● **Prompt**
Set down exactly the lines of the records from the top to the line containing "from mathutils import Vector"; include both.

START Materials provided

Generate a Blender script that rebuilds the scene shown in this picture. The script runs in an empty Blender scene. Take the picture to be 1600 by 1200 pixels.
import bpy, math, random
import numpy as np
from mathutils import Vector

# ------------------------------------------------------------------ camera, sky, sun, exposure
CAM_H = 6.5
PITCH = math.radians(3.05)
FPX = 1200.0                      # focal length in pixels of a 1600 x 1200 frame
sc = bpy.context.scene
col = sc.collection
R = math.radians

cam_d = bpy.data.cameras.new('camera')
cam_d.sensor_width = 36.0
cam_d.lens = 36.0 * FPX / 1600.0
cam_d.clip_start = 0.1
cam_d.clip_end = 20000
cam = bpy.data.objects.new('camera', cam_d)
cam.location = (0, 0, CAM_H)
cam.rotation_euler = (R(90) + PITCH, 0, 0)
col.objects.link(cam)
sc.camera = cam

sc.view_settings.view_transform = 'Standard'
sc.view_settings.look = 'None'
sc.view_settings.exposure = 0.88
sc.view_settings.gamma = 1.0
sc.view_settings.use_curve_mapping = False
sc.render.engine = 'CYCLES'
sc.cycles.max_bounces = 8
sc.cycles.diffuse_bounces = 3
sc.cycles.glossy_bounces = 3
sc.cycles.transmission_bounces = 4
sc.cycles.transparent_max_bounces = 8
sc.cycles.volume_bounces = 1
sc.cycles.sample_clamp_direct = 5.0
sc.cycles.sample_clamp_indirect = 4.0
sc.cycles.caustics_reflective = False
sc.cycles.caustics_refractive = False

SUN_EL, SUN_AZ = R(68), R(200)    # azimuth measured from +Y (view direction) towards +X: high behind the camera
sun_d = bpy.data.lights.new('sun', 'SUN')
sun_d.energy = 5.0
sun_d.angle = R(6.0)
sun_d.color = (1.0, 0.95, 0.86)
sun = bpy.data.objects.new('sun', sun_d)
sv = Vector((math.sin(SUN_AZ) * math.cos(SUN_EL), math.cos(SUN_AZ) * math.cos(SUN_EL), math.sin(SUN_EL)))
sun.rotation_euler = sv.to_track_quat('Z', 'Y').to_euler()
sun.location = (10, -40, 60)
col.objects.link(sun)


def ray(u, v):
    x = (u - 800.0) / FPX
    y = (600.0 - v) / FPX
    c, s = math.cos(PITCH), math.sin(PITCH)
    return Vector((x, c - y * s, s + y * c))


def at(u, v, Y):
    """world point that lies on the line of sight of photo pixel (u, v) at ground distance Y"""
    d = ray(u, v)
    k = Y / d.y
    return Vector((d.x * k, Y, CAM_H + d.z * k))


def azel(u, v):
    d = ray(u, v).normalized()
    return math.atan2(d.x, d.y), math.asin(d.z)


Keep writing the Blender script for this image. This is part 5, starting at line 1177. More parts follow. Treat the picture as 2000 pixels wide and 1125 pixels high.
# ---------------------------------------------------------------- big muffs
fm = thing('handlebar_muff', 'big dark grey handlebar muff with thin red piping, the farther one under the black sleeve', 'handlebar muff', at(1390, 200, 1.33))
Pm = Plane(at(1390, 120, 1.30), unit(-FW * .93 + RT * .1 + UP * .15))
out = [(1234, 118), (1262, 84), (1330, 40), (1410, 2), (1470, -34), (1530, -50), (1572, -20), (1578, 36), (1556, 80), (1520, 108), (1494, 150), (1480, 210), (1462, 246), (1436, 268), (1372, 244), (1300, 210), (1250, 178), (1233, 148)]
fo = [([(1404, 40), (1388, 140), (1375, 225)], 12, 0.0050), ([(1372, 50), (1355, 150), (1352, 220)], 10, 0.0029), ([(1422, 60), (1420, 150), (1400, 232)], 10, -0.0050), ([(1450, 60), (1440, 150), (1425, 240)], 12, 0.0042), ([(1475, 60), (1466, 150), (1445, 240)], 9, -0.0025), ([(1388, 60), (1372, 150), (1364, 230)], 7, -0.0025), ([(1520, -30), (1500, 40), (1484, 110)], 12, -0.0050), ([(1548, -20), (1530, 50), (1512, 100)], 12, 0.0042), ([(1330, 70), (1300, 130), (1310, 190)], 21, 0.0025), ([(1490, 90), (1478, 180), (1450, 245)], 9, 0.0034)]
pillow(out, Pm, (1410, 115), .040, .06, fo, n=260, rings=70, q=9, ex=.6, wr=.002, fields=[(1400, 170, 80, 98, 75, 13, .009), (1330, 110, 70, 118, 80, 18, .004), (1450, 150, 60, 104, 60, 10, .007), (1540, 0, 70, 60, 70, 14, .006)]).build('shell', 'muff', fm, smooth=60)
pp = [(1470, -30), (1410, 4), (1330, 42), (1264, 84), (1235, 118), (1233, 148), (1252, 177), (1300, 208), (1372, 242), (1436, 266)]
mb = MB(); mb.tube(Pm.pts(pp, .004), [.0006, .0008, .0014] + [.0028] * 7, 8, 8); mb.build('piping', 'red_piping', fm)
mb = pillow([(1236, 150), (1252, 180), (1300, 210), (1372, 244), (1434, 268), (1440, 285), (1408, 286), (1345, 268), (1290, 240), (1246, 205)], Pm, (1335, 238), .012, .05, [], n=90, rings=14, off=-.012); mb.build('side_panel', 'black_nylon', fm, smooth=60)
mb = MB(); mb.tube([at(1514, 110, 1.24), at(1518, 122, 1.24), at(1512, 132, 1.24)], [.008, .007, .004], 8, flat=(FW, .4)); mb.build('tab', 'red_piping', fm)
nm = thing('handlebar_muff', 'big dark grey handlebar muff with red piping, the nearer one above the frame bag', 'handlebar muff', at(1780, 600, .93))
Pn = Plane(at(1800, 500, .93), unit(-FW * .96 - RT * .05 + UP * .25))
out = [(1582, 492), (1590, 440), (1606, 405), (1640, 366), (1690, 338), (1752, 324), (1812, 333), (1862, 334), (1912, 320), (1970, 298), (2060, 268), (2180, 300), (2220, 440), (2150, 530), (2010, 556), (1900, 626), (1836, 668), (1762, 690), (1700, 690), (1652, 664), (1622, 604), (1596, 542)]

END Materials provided

● **Task output**
Generate a Blender script that rebuilds the scene shown in this picture. The script runs in an empty Blender scene. Take the picture to be 1600 by 1200 pixels.
import bpy, math, random
import numpy as np
from mathutils import Vector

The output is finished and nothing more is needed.